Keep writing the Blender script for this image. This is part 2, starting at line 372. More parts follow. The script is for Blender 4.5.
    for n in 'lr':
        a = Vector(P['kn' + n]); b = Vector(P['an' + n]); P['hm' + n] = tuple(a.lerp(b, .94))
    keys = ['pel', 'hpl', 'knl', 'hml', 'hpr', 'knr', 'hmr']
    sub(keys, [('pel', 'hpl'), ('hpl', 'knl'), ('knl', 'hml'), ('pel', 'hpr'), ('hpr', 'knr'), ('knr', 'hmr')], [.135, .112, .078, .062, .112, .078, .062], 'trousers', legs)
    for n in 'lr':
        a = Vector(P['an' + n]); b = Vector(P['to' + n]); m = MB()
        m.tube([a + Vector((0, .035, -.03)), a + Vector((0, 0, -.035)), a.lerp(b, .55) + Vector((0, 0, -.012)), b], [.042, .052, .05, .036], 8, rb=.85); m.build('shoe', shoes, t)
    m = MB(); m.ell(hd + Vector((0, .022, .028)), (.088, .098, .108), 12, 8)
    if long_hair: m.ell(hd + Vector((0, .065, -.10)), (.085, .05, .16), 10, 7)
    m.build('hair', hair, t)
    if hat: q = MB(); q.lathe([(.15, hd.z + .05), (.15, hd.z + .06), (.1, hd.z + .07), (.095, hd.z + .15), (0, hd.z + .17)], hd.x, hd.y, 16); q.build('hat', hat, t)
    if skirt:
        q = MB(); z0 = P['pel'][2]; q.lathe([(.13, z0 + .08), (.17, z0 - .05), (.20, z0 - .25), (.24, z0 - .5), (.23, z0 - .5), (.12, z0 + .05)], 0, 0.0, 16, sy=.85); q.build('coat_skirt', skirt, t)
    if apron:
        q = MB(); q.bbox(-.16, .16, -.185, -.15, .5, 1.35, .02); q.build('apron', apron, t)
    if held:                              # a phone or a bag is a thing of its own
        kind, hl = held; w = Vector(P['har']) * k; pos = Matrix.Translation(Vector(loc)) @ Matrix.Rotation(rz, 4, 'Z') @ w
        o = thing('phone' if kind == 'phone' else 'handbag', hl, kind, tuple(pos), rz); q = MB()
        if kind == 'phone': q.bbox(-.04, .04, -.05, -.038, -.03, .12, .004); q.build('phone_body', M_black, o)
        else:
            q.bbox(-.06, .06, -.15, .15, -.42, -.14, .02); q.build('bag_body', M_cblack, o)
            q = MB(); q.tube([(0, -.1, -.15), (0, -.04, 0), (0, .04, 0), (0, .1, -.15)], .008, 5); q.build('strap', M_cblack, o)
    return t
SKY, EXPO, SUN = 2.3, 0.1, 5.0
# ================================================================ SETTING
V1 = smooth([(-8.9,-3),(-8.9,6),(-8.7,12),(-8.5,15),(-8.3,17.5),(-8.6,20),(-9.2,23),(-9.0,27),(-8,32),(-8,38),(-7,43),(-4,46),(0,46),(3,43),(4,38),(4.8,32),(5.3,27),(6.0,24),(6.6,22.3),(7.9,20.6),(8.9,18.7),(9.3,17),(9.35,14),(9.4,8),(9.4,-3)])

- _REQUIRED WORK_
Repeat the material from above exactly, word for word.

- _RESPONSE_
Keep writing the Blender script for this image. This is part 2, starting at line 372. More parts follow. The script is for Blender 4.5.
    for n in 'lr':
        a = Vector(P['kn' + n]); b = Vector(P['an' + n]); P['hm' + n] = tuple(a.lerp(b, .94))
    keys = ['pel', 'hpl', 'knl', 'hml', 'hpr', 'knr', 'hmr']
    sub(keys, [('pel', 'hpl'), ('hpl', 'knl'), ('knl', 'hml'), ('pel', 'hpr'), ('hpr', 'knr'), ('knr', 'hmr')], [.135, .112, .078, .062, .112, .078, .062], 'trousers', legs)
    for n in 'lr':
        a = Vector(P['an' + n]); b = Vector(P['to' + n]); m = MB()
        m.tube([a + Vector((0, .035, -.03)), a + Vector((0, 0, -.035)), a.lerp(b, .55) + Vector((0, 0, -.012)), b], [.042, .052, .05, .036], 8, rb=.85); m.build('shoe', shoes, t)
    m = MB(); m.ell(hd + Vector((0, .022, .028)), (.088, .098, .108), 12, 8)
    if long_hair: m.ell(hd + Vector((0, .065, -.10)), (.085, .05, .16), 10, 7)
    m.build('hair', hair, t)
    if hat: q = MB(); q.lathe([(.15, hd.z + .05), (.15, hd.z + .06), (.1, hd.z + .07), (.095, hd.z + .15), (0, hd.z + .17)], hd.x, hd.y, 16); q.build('hat', hat, t)
    if skirt:
        q = MB(); z0 = P['pel'][2]; q.lathe([(.13, z0 + .08), (.17, z0 - .05), (.20, z0 - .25), (.24, z0 - .5), (.23, z0 - .5), (.12, z0 + .05)], 0, 0.0, 16, sy=.85); q.build('coat_skirt', skirt, t)
    if apron:
        q = MB(); q.bbox(-.16, .16, -.185, -.15, .5, 1.35, .02); q.build('apron', apron, t)
    if held:                              # a phone or a bag is a thing of its own
        kind, hl = held; w = Vector(P['har']) * k; pos = Matrix.Translation(Vector(loc)) @ Matrix.Rotation(rz, 4, 'Z') @ w
        o = thing('phone' if kind == 'phone' else 'handbag', hl, kind, tuple(pos), rz); q = MB()
        if kind == 'phone': q.bbox(-.04, .04, -.05, -.038, -.03, .12, .004); q.build('phone_body', M_black, o)
        else:
            q.bbox(-.06, .06, -.15, .15, -.42, -.14, .02); q.build('bag_body', M_cblack, o)
            q = MB(); q.tube([(0, -.1, -.15), (0, -.04, 0), (0, .04, 0), (0, .1, -.15)], .008, 5); q.build('strap', M_cblack, o)
    return t
SKY, EXPO, SUN = 2.3, 0.1, 5.0
# ================================================================ SETTING
V1 = smooth([(-8.9,-3),(-8.9,6),(-8.7,12),(-8.5,15),(-8.3,17.5),(-8.6,20),(-9.2,23),(-9.0,27),(-8,32),(-8,38),(-7,43),(-4,46),(0,46),(3,43),(4,38),(4.8,32),(5.3,27),(6.0,24),(6.6,22.3),(7.9,20.6),(8.9,18.7),(9.3,17),(9.35,14),(9.4,8),(9.4,-3)])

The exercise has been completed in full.